Micro-dosing LSD is all the rage among the Silicon Valley, tech startup young business crowd right now. People are using it to boost their focus, bump their creativity and make their office-lives a little more vibrant, interesting and of course, inspiring.

But apparently, the board members of Iterable aren’t down.

This week, the company’s CEO, Justin Zhu, who worked at both Google and Twitter before co-founding the $2 billion startup company in 2013, was ousted from his own company. All because he took a little LSD before an important business meeting.

On Monday the company’s board notified their employees that Zhu would be leaving the company, though they left the reason for his departure somewhat ambiguous. Zhu was quick to clear the air though. In an interview with Bloomberg he explained that he’d been experimenting with micro-dosing LSD at work, and in 2019 he’d dosed up before a business meeting and one thing led to another, and now he’s out of work.

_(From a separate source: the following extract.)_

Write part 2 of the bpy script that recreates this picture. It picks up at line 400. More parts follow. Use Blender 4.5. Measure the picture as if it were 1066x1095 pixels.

What happened in that meeting? Maybe one of Zhu’s board members simply saw him covertly bust out the vial and dropper. Or, maybe he took a little too much and started swinging from the office lights like a monkey instead of presenting Iterable’s quarterly ROI’s. We may never know.

What’s certain is that Zhu’s been replaced by his co-founder Andrew Boni. Who said that Zhu’s “behavior also undermined the board’s confidence in Justin’s ability to lead the company going forward.”

(Squares.)

It’s a story that really only highlights a double-drug-standard that’s accepted without question in this country. Some drugs are acceptable to use for work, like Adderall, but others can get you fired. If Zhu’d been gobbling up amphetamines midday prior to a business meeting his associates might have praised him for his hard work and dedication to his post. However, because he was using a psychedelic often associated with hippies and deadbeats, he was forced out of his own massively successful $2 billion tech startup. 

The moral of all this, of course, is a simple and ancient piece of wisdom: don’t tell your boss or board what kinds of drugs you take to do your job. Not even in Silicon Valley, I guess.